Restauration des terres : vecteur d’emploi et de l’innovation en Afrique
Dans une tribune au Financial Afrik, Ibrahim Thiaw, Secrétaire général adjoint des Nations Unies et Secrétaire exécutif de la Convention des Nations Unies sur la lutte contre la désertification (CNULCD), exhorte à redonner vie aux sols d’Afrique pour stimuler l’emploi des jeunes.
L’Afrique est à un tournant critique où la dégradation des terres devient une menace imminente pour sa prospérité économique et sociale. Chaque année, des millions d’hectares de terres fertiles sont perdus, transformant des écosystèmes autrefois luxuriants en paysages stériles. Cette situation met en péril non seulement les moyens de subsistance des communautés rurales, mais aussi l’avenir des jeunes qui se battent pour trouver des opportunités dans un environnement de plus en plus hostile, décrit Ibrahim Thiaw dans une tribune publiée le 26 juillet dans les colonnes du journal économique.
En Afrique, environ 65 % des terres arables sont déjà dégradées, entraînant une perte de biodiversité et une réduction drastique des rendements agricoles.
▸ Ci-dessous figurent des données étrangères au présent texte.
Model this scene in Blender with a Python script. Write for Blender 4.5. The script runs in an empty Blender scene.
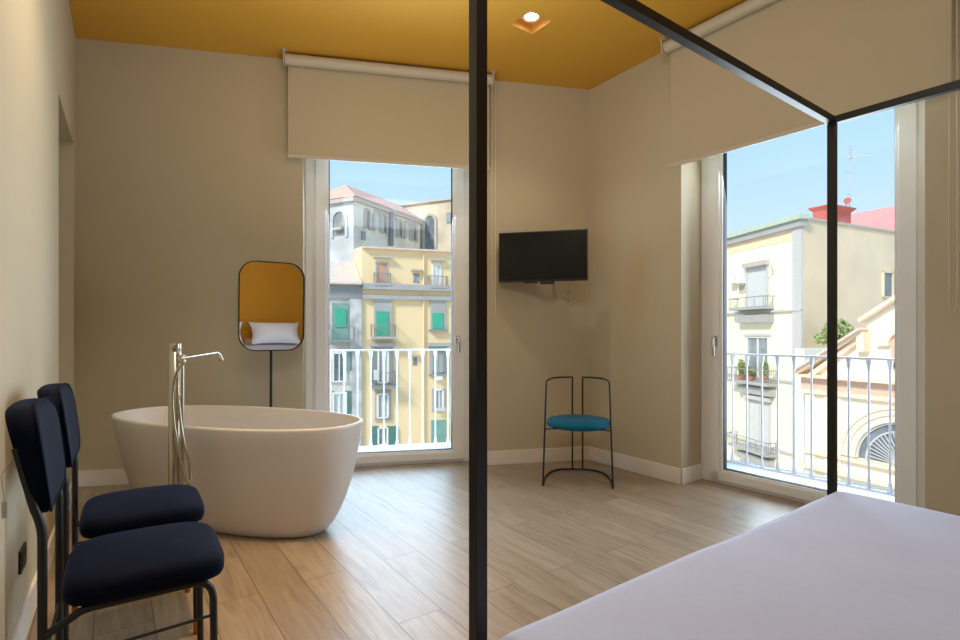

Cette dégradation représente un coût économique colossal, évalué à environ 68 milliards de dollars par an, selon les experts. Les conséquences sont alarmantes : diminution des revenus agricoles, explosion du chômage, et migration forcée des jeunes vers les villes, exacerbant ainsi les problèmes d’exode rural et l’expansion des bidonvilles.
100 millions d’emplois verts
Cependant, insiste le spécialiste, cette crise présente également une opportunité significative pour transformer ces défis en leviers économiques. La gestion durable des terres peut être la clé pour créer des emplois et générer de la richesse. Les études montrent qu’un dollar investi dans la restauration des terres peut générer jusqu’à 30 dollars de bénéfices économiques. Ce retour sur investissement comprend des gains tels que l’augmentation de la productivité agricole, la création d’emplois, et une amélioration de la sécurité alimentaire et de la résilience face aux changements climatiques, explique ce haut fonctionnaire.
Des initiatives comme la Grande Muraille Verte, qui vise à reboiser 100 millions d’hectares de terres dégradées d’ici 2030, montrent l’énorme potentiel de la restauration des sols. Ce projet pourrait générer environ 10 millions d’emplois verts et ouvrir la voie à des innovations dans des secteurs tels que l’agroforesterie et la gestion des ressources en eau.
En outre, la production d’énergie renouvelable, même hors réseau, peut améliorer les conditions agricoles et réduire les pertes après récolte. En soutenant des projets comme ces exemples, nous créons des opportunités dans des domaines émergents et facilitons une transition vers une économie plus durable et inclusive, démontre-t-il.
Des jeunes porteurs de solutions
L’Afrique dispose de la population la plus jeune du monde, avec 70 % des habitants de la région n’ayant pas encore 30 ans. « Répondre à leurs aspirations en matière d’emploi, d’éducation et d’entrepreneuriat est crucial. Les jeunes doivent être au cœur de la prise de décision, avec un accès à une éducation de qualité axée sur le développement durable, et des opportunités dans des secteurs innovants liés à la gestion des terres », plaide-t-il.
Pour inverser les tendances actuelles de dégradation des terres, il est impératif que les gouvernements, les organisations internationales et le secteur privé unissent leurs efforts. Les programmes de mentorat, les financements pour des projets dirigés par des jeunes, et les partenariats intergénérationnels peuvent catalyser des changements significatifs.
Des exemples inspirants émergent à travers le monde. En Afrique subsaharienne, des jeunes et des femmes réhabilitent des terres dégradées avec des techniques de reforestation. En Asie, des start-ups dirigées par des jeunes développent des solutions pour une agriculture durable. En Amérique Latine, des mouvements de jeunesse militent pour des politiques plus équitables en matière de gestion des ressources naturelles.
Améliorer l’employabilité des jeunes
La sécheresse et la désertification continuent de menacer notre existence. La Conférence des Parties (COP16) de la Convention sur la Lutte contre la Désertification, prévue à Riyad en décembre 2024, sera un moment crucial pour élaborer des politiques qui garantissent les droits fonciers, promeuvent l’équité et impliquent ceux qui dépendent le plus de la terre dans les processus décisionnels.
Les jeunes ne sont pas seulement les leaders de demain, mais les acteurs du changement d’aujourd’hui. En investissant dans leur potentiel et en les engageant activement dans la lutte contre la désertification, nous pouvons non seulement améliorer leur employabilité mais aussi bâtir un avenir plus résilient et prospère pour le continent africain, conclut-il.